Where does Dropbox fall on the continuum? That’s a hard question to answer at any company 3, even for the leadership, let alone for the media. So reading these articles is an exercise for the reader to keep their confirmation bias under check, but most reader won’t realize they are being exercised.

In Silicon Valley, the evaluation metric seems to be potential. The company needs to have the potential to be the next Google — otherwise, it will clearly inevitably die. However, potential is supposed to be a means to an end, not an ends to itself. At some point, a company’s potential needs to be realized into a robust market position. I would say that Dropbox is at that stage. For the media, this seems like a bad thing, since their incentives is to have things to write.

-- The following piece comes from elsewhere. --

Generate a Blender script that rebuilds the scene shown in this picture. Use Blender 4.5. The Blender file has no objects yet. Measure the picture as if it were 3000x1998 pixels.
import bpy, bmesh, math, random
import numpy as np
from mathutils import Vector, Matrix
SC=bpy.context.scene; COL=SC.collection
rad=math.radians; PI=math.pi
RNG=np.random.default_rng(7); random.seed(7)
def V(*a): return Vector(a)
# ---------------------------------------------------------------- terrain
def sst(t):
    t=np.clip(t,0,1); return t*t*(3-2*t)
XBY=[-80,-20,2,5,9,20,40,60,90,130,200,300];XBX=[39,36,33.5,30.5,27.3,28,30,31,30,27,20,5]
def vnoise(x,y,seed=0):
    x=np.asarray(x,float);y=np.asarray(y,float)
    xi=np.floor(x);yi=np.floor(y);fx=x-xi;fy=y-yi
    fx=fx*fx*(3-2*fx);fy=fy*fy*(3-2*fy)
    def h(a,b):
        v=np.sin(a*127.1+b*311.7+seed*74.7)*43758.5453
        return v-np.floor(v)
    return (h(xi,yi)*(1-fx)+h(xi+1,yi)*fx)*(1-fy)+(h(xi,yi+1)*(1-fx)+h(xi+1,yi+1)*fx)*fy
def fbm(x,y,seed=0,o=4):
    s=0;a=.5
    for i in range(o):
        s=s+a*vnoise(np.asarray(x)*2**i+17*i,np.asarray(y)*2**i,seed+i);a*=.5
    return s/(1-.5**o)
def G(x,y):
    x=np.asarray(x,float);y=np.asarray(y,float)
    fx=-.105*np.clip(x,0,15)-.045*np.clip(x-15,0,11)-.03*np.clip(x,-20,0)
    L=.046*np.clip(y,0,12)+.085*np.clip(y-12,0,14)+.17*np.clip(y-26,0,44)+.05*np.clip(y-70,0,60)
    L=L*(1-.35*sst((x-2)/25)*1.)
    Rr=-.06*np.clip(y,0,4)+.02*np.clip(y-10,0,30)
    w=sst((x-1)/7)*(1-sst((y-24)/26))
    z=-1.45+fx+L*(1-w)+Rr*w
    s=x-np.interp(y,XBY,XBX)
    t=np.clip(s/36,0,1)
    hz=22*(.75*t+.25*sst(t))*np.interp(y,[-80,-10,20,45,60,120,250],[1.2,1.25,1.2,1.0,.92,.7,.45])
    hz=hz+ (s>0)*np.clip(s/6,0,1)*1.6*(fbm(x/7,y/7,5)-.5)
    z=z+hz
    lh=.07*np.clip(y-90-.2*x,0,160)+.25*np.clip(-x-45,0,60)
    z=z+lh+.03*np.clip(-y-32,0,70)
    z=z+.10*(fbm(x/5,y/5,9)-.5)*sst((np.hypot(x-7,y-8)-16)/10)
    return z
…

Writing about Dropbox opening new offices across the world and making the product available in more languages (warranted by the large user base) does not make for exciting headlines, even though it is one of the strongest signs that Dropbox has a future. As such, when Dropbox no longer gives the media headline material, the media writes about how Dropbox no longer gives them headline material.

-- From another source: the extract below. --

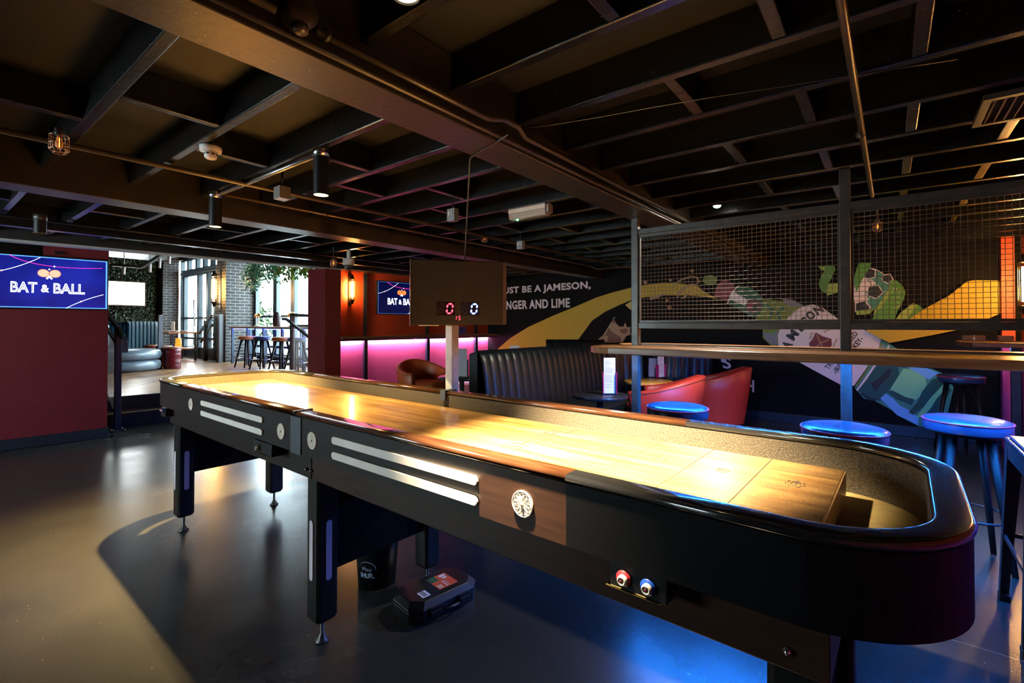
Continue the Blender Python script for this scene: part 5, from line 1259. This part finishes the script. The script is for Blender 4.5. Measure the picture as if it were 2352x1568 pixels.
# ================================================================== HIGH TABLE AND LAMP AT THE MURAL CORNER
t = thing('high_table', 'high wooden table by the mural corner with boxes standing on it', 'high table', (.8, 6.3, 0))
MB().prism([(.535,6.62),(.535,6.1),(.60,5.98),(1.055,5.98),(1.055,6.62)], 1.045, 1.09).build('table_top', DOAK, t, .006)
MB().box(.88, .94, 6.25, 6.31, .012, 1.0445).build('pedestal', STEEL, t); MB().box(.72, 1.05, 6.1, 6.45, 0, .011).build('base', STEEL, t)
MB().box(.60, 1.0, 6.56, 6.575, 1.03, 1.0445).build('led_strip', emit('counter_led', (.1,.45,1), 12), t)
for u0, u1, v0, lb in ((2209, 2262, 771, 'long low wooden box on the high table'), (2291, 2327, 771, 'short orange-lit wooden box on the high table')):
    a = atY(u0, 782, 6.4); b = atY(u1, v0, 6.4); tag(MB().box(a.x, b.x, 6.36, 6.46, 1.0905, b.z).build('wooden_box', DOAK, None, .004), lb, 'box')
a = atY(2236, 775, 6.2); tt = thing('drinks_bottle', 'tiny bottle with a blue top on the high table', 'bottle', (a.x, 6.2, 1.0905))
MB().lathe([(.012,1.0905),(.012,1.12),(.005,1.135)], (a.x,6.2,0), 14).build('bottle_body', GREYP, tt); MB().lathe([(.007,1.1355),(.007,1.15)], (a.x,6.2,0), 12).build('bottle_cap', mat('blue_cap', (.12,.2,.8), .3), tt)
sconce((1.0595, 6.35, 1.62), (-1,0,0), 'lit cage wall sconce on the side wall beyond the high table', .40, 1.0)
t = sconce((1.0595, 4.3, 1.75), (-1,0,0), 'cage wall sconce further along the side wall', .40, 1.0)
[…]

  1. People’s idea of what it means to be an introvert and extrovert tends to vary. Extroverts are typically thought to be sociable and introverts are typically thought to be shy. While there is some correlation, I find that it is weak at best. I know a lot of talkative introverts with great social skills; it’s not so much about their ability to socialize as it is about their desire to socialize. This is why I find the energy definition of introvert/extrovert the most useful. 

  2. The worst I have heard is spending the whole summer on building a slider, which never ended up getting used. 

  3. You have to consider all the usual statistical problems like causation v.s. correlation, employees leaving a different reason than they think or that they’ll tell you, macroeconomic changes in the economy and industry, etc.